Return verbatim the inclusive range of lines running from the line that contains "What Blender Python" to the line that contains "return (out[0], out[1], out[2], 1.0)". Omit every other line.

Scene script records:
▬▬▬
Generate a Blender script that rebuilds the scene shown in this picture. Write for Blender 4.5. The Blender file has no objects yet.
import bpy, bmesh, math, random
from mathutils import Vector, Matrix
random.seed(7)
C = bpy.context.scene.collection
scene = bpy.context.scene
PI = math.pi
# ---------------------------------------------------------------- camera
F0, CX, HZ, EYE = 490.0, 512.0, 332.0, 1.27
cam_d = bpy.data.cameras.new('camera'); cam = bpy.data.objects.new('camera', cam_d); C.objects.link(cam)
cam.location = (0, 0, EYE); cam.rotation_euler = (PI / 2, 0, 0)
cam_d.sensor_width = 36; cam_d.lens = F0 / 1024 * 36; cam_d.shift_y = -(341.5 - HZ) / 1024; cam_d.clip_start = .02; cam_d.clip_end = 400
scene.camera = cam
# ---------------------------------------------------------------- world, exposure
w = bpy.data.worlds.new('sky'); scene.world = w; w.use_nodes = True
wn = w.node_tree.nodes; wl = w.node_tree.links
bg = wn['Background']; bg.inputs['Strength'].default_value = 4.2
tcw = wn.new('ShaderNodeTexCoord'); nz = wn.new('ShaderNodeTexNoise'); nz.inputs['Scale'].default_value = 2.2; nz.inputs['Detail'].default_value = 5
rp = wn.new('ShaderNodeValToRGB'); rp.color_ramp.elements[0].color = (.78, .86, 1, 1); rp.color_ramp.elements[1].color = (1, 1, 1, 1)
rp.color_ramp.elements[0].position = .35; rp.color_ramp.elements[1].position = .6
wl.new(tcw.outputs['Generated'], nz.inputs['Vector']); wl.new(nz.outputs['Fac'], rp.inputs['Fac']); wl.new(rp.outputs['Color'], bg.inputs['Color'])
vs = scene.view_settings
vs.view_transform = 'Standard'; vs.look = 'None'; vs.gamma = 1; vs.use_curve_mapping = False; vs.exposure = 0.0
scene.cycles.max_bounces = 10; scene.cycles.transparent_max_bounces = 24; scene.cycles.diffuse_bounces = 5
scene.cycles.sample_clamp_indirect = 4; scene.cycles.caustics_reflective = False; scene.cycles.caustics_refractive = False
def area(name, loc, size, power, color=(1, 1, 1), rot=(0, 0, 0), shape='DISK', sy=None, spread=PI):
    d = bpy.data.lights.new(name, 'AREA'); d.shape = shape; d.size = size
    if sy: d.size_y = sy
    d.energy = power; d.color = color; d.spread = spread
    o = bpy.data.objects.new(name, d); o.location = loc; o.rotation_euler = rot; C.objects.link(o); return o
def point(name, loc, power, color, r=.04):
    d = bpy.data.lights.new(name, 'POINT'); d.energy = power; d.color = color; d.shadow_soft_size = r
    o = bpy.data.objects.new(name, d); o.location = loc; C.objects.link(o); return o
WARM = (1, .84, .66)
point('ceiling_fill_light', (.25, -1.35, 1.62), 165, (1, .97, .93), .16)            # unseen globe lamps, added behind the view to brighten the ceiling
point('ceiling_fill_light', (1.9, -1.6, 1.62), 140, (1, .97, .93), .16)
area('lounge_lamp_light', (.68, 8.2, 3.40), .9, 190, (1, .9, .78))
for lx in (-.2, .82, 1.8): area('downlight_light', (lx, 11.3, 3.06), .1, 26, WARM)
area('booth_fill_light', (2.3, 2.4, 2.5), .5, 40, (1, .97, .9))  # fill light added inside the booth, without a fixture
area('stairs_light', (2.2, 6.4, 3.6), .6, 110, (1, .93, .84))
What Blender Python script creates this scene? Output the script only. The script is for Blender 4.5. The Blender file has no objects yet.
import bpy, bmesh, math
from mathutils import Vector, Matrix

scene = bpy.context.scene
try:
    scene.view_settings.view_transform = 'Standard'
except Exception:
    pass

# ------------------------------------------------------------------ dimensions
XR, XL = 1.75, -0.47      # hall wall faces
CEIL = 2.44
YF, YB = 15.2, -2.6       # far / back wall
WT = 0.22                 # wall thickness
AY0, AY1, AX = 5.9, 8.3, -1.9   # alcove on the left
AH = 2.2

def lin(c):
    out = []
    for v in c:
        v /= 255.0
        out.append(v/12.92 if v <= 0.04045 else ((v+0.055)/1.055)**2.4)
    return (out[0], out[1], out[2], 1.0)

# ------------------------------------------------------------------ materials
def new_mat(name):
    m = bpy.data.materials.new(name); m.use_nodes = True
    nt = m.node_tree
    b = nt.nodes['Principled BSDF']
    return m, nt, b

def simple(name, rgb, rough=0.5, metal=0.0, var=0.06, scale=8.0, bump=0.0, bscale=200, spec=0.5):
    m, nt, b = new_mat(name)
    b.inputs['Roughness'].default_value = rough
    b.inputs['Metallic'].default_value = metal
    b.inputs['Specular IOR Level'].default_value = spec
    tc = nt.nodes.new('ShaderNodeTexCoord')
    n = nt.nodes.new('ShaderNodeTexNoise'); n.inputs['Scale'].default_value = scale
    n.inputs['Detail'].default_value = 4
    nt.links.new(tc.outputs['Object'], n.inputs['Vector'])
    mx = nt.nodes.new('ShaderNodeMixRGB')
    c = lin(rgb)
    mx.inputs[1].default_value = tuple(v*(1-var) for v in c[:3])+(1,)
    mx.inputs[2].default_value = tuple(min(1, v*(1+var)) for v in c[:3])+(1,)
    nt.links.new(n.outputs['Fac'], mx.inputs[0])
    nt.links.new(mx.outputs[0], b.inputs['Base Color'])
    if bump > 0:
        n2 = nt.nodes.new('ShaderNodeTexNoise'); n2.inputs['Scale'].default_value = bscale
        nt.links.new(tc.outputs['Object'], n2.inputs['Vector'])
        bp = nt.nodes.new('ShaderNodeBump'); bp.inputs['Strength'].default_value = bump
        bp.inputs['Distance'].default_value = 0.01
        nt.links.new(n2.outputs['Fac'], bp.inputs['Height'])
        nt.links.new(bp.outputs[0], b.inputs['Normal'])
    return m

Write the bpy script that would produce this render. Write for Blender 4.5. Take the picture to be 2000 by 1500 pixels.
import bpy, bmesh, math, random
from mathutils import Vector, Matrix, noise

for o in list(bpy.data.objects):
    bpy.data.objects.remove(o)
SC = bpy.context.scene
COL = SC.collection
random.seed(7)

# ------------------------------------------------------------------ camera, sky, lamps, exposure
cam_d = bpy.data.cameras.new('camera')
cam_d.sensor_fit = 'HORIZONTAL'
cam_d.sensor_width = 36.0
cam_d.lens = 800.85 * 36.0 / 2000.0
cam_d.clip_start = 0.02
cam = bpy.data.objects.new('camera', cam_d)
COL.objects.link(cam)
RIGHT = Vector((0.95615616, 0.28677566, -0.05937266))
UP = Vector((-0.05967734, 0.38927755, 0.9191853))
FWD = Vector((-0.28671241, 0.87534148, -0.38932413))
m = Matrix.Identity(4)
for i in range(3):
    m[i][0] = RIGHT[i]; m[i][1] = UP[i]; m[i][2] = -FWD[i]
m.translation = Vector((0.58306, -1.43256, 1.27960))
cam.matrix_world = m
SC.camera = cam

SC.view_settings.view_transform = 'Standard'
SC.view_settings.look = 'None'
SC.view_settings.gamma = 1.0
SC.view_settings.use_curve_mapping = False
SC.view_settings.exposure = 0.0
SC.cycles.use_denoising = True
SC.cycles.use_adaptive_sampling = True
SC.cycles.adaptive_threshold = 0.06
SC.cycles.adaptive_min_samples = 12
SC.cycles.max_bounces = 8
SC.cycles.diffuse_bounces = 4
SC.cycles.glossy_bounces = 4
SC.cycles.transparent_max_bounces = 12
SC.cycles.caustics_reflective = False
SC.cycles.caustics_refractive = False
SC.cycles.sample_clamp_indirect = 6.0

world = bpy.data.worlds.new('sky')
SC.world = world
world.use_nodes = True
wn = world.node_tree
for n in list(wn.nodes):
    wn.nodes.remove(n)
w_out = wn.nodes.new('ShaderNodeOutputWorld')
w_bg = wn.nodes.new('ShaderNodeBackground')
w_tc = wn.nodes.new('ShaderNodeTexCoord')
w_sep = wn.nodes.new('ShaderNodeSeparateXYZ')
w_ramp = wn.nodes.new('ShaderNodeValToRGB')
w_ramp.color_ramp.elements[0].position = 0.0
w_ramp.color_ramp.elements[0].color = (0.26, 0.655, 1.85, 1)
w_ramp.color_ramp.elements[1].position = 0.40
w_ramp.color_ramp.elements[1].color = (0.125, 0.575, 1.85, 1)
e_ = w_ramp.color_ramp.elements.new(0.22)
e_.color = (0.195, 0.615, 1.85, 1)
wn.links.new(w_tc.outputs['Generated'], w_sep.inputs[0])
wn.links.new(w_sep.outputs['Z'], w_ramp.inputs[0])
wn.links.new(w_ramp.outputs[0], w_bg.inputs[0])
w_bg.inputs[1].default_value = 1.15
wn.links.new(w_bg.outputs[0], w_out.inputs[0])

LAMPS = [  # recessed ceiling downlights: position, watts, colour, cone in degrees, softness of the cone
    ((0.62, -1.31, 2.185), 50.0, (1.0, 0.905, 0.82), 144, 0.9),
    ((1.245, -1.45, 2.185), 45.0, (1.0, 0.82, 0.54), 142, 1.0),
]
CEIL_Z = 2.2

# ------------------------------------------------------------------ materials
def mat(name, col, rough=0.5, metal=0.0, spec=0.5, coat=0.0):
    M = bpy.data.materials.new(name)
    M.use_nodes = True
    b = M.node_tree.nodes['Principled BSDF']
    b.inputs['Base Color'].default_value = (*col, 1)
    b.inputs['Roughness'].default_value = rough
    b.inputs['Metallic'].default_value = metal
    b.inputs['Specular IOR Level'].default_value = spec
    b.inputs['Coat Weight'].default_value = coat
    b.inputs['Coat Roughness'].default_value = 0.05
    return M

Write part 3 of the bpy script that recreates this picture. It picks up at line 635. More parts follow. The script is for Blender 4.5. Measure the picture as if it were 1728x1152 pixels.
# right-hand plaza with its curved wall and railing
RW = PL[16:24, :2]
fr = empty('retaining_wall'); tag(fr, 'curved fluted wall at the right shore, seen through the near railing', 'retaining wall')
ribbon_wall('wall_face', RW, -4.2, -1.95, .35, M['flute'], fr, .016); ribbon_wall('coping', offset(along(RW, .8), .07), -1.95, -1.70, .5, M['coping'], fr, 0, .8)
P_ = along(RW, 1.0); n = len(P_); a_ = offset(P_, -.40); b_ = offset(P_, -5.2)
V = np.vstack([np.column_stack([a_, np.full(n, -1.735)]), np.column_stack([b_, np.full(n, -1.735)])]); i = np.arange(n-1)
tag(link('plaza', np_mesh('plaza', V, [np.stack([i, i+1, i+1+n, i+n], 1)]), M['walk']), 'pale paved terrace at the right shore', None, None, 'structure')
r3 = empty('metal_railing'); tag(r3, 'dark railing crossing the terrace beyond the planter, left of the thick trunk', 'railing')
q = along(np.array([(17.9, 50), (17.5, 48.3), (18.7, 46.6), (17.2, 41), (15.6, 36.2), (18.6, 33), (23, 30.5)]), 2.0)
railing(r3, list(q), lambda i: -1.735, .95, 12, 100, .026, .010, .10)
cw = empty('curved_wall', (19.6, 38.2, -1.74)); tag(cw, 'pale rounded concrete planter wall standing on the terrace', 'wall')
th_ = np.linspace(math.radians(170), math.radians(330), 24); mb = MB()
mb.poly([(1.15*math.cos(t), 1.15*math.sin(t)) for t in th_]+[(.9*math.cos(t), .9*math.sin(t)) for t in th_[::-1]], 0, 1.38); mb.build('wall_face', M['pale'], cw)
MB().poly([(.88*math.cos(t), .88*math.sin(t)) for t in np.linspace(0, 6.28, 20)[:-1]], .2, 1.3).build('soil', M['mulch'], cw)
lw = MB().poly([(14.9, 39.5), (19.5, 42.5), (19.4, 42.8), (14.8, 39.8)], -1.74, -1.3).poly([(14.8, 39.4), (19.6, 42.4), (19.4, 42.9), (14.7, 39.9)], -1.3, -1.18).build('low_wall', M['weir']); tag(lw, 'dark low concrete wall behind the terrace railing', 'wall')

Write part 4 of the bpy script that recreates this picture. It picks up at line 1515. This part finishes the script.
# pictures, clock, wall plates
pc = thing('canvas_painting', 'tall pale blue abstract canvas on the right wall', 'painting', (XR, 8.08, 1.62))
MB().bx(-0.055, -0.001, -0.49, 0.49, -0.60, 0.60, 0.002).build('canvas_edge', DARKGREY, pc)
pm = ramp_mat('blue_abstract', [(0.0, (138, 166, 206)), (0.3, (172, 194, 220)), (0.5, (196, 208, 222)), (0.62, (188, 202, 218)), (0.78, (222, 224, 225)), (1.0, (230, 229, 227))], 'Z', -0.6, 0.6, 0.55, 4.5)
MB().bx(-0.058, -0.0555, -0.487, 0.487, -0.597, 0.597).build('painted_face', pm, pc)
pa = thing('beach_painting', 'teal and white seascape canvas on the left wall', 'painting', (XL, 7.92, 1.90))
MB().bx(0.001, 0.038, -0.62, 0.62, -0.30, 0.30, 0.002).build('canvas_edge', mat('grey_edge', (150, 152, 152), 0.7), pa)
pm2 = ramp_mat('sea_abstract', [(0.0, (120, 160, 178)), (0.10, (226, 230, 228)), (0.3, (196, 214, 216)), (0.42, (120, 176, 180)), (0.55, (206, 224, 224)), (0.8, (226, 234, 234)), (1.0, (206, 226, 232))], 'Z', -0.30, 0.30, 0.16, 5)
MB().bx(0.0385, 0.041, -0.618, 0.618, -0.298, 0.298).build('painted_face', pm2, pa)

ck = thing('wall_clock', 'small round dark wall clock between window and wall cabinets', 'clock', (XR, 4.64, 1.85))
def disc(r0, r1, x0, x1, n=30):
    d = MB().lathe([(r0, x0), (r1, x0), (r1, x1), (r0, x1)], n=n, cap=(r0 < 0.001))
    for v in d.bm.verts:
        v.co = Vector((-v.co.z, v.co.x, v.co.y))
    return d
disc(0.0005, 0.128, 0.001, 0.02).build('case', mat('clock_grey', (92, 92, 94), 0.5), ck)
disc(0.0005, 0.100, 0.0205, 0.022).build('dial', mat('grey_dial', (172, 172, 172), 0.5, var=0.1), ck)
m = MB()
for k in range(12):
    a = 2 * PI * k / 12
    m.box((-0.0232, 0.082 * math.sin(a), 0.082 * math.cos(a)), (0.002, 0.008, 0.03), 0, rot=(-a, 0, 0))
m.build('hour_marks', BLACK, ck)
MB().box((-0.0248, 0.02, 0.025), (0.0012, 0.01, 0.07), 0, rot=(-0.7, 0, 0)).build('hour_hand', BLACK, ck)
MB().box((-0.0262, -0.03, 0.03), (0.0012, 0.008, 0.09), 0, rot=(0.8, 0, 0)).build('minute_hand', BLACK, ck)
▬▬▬
- [Problem solution]
What Blender Python script creates this scene? Output the script only. The script is for Blender 4.5. The Blender file has no objects yet.
import bpy, bmesh, math
from mathutils import Vector, Matrix

scene = bpy.context.scene
try:
    scene.view_settings.view_transform = 'Standard'
except Exception:
    pass

# ------------------------------------------------------------------ dimensions
XR, XL = 1.75, -0.47      # hall wall faces
CEIL = 2.44
YF, YB = 15.2, -2.6       # far / back wall
WT = 0.22                 # wall thickness
AY0, AY1, AX = 5.9, 8.3, -1.9   # alcove on the left
AH = 2.2

def lin(c):
    out = []
    for v in c:
        v /= 255.0
        out.append(v/12.92 if v <= 0.04045 else ((v+0.055)/1.055)**2.4)
    return (out[0], out[1], out[2], 1.0)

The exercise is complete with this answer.